■ Written instruction ■
Quote from the first line below through the line that contains "thing('plastic_jug', 'smoky round", both included, and leave the pictures out.

■ Dataset section ■
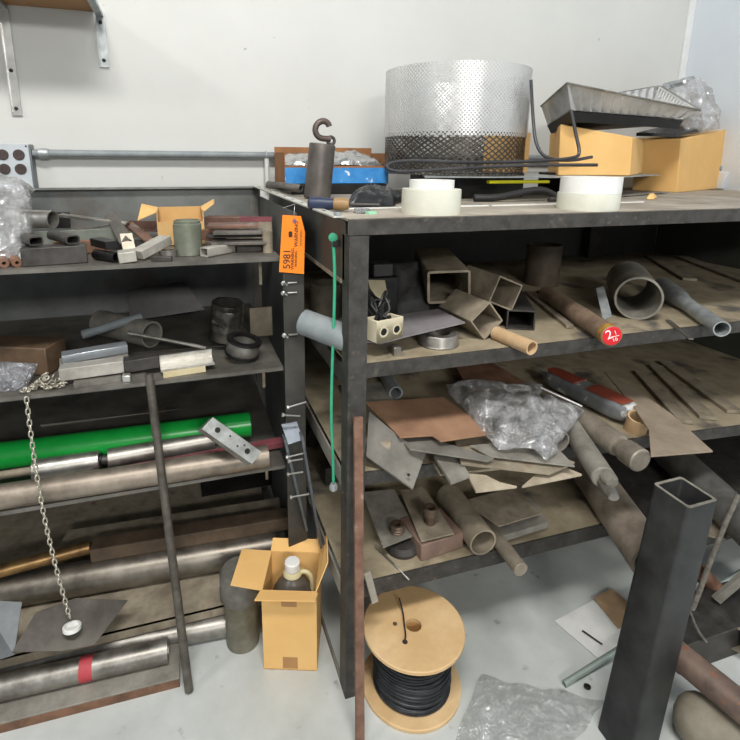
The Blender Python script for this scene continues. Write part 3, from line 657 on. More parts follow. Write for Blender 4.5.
hd = MB().path([h0+ux*.018, h0+ux*.035+V(0, 0, .006), h0+ux*.05+V(0, 0, -.004), h0+ux*.056+V(0, 0, -.03), h0+ux*.055+V(0, 0, -.07)], .0065, 10, False, 2)
thing('plastic_jug', 'smoky round jug with a white cap inside the tall cardboard box', 'jug', [('jug_body', jb, JUG), ('screw_cap', cap, WHITEP, 0, 'white screw cap'), ('neck_ring', nk, CREAM), ('handle', hd, CREAM)])

# ================================================================ ON TOP OF THE BENCH
z = ZT
A = at(255, 186, Y=2.03); B = at(339, 217, Y=1.07)
sl = MB().bar(A, B, .024, .004); hs = []
for k in range(9):
    p = A.lerp(B, .08+k*.1); u = (B-A).normalized(); hs.append(('slot', MB().bar(p+V(0, 0, .0022), p+u*.02+V(0, 0, .0022), .005, .0006), BLACK))
thing('slotted_strip', 'pale slotted metal strip along the left edge of the bench top', 'strip', [('strip', sl, mat('dull_strip', 'c6c6bd', 'a9a9a0', .5, .1), .0005)]+hs+[('bolt', MB().lathe(B-(B-A).normalized()*.01+V(0, 0, .0025), (0, 0, 1), [(.009, 0), (.009, .006)], 6), GALV)])
# orange tag
T = [at(x, y, Y=1.31) for x, y in ((282.5, 215), (301, 216), (305, 232), (304, 274), (279, 272))]
tn = V(0, -1, 0)
tag_ = MB().prism(T, .0006, tn)
tx = (T[1]-T[0]).normalized(); ty = V(-tx.z, 0, tx.x)
def tp_(x, y): return at(x, y, Y=1.3092)
wr = MB().path([at(294, 222, Y=1.308), at(294, 212, Y=1.305), at(295, 204, Y=1.31), at(283, 208, Y=1.32)], .0008, 6)
parts = [('card', tag_, ORANGE), ('wire_tie', wr, ZINC), ('eyelet', MB().lathe(at(294.5, 221, Y=1.309), (0, -1, 0), [(.005, 0), (.005, .0006)], 16), mat('eyelet', '8a5f8f', '7b5280', .5))]
up_ = V(.04, 0, 1)
for s_, sz, x, y in (('5981', .026, 287.2, 259), ('WARNING', .0115, 292.6, 259), ('WARNING', .0085, 296, 259), ('WARNING', .0135, 296.4, 234), ('DO NOT REMOVE', .005, 301, 238)):
    parts.append(('lettering', textmb(s_, sz, .0001, tp_(x, y), up_, V(-1, 0, .04)), INK))
parts.append(('printed_mark', MB().cbox(tp_(290.5, 237), (.009, .0003, .014)), INK))
thing('orange_tag', 'orange card tag printed 5981 hanging by a wire from the bench edge', 'tag', parts)
# green cord
def gx(x, y, X=.322): return at(x, y, X=X)
gp = [at(333, 238, Y=1.12), at(335, 270, Y=1.12), at(334, 320, Y=1.12), at(332, 370, Y=1.12), at(331, 420, Y=1.12), at(333, 455, Y=1.12), at(333.5, 482, Y=1.12)]
thing('green_cord', 'bright green cord hanging down the left side of the bench', 'cord', [('cord', MB().path(gp, .0036, 10, False, 2), GCORD),
      ('hook_end', MB().lathe(at(333, 237, Y=1.122), (-.3, -1, 0), [(.008, 0), (.010, .003), (.010, .006), (.004, .008)], 20), GCORD), ('black_clip', MB().cbox(at(335.5, 247, Y=1.12), (.016, .012, .016)), BLACKP, .003),
      ('knot', MB().lathe(at(333.5, 491, Y=1.12), (0, 0, 1), [(.005, 0), (.010, .005), (.011, .014), (.007, .022)], 8), GALV)])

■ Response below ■
The Blender Python script for this scene continues. Write part 3, from line 657 on. More parts follow. Write for Blender 4.5.
hd = MB().path([h0+ux*.018, h0+ux*.035+V(0, 0, .006), h0+ux*.05+V(0, 0, -.004), h0+ux*.056+V(0, 0, -.03), h0+ux*.055+V(0, 0, -.07)], .0065, 10, False, 2)
thing('plastic_jug', 'smoky round jug with a white cap inside the tall cardboard box', 'jug', [('jug_body', jb, JUG), ('screw_cap', cap, WHITEP, 0, 'white screw cap'), ('neck_ring', nk, CREAM), ('handle', hd, CREAM)])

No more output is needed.